Music Reviews
LOUD

Rihanna LOUD

(Def Jam) Rating - 6/10

On the lucifugous, black and white cover of Rated R, Rihanna was literally and figuratively, a woman battered down.  With weighty themes pouring from the blond-spotted beauty, the world saw the heavy cracks of a young woman defeated.  But her music only partly portrayed this; the Carib-pop gem Rude Boy lashed out and thus, a summer hit ensued, giving us hope of Ri-Ri returning to an effervescence she once held.

And now she’s just… in all meanings of the word and befitting for the title of her fifth studio album, Loud.  And she ain’t taut with contempt, she’s boisterous.   She’s expressing her evolution from the dark phase and saying, Look. At Me.  I’m doing alright.  And hey, Rihanna, we see you.  We got it.  You look good.   Bragging red locks and a model frame, there is an obvious progression from the stormy and twisted to the sassy and piquant, in effect.  

Sonically, her album is bringing attitude with fiery tunes and catchy island vibes that have been missing since Music of the Sun. Her past 3 albums have been so jumbled with pop, rock, R&B, and dance, there were times when her Caribbean swag appeared mute, or lightly touched upon.  As deft as her writers and producers are for churning pop hits, songs that coax the island gyal out are effortless and prove to be the most memorable.  On Loud, this is all the more apparent.
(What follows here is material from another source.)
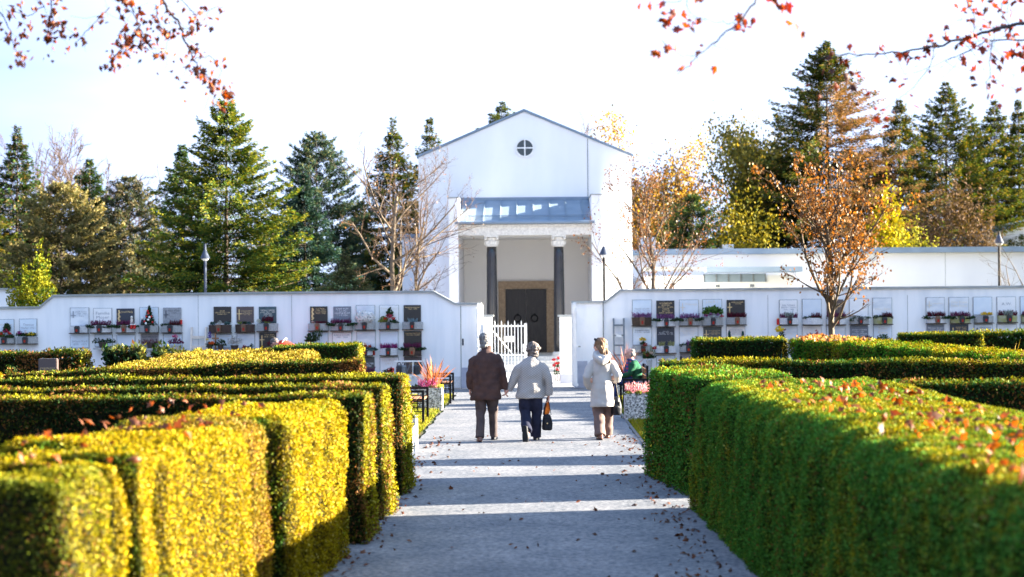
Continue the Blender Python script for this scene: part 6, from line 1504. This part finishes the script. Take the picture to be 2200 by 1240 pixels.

Her second single, What’s My Name has a flirtatious, simmering Rude Boy vibe, with the brazen Drake turning “soft lips” into a 69 joke (like we didn’t know you were going to there, Drizzy) and Rihanna countering with her own unabashed layering (Not everybody, knows how to work my body/ Knows how to make me want it/ but boy, you stay up on it).

Man Down, co-penned by another Barbados native, Shontelle Layne, is like the background track to a Cops episode, reflective of Bob Marley’s Bad Boys. It saunters with a rocksteady rhythm and wailing sirens, but the urgency in Rihanna’s voice describes an impulsive decision turned lethal.  The highlight is her patois cadences that hasten towards the end of the song.

Her accent is strongly showcased in the happy-hour sing-a-long, Cheers (Drink To That). Underneath the yowling of Avril Lavigne’s “yeahs,”  the camaraderie of bar-hopping and drunkenness is captured with Jameson liquor and Coyote Ugly references.  Rihanna’s vocals rumble like the effects of alcoholic beverages whittled it down to a Lady Saw imitation.

The rest of the album still covers the bases with pop smashes and rock ballads, but pinches her mobility as a singer.  Many have noticed her lack of cohesiveness from recording to live performance, but her attempts on sensitizing dampens the mood of the album. California King Bed yawns with a Taylor Swift-like coyness and tepid guitar solos.  Lady Antebellum would’ve done it better (California dreaming, really?).   Her vocals are stretched in Complicated, but the track is weakened by the adolescent vacillation over boyfriend issues.

There is a clear aspiration for this album to be ubiquitous, and well, overbearing with tunes.  Rather than follow the typical pop formula, Rihanna gives an album specifically catered to where she is now with her career, music, and life.  And blaring seems to be the point.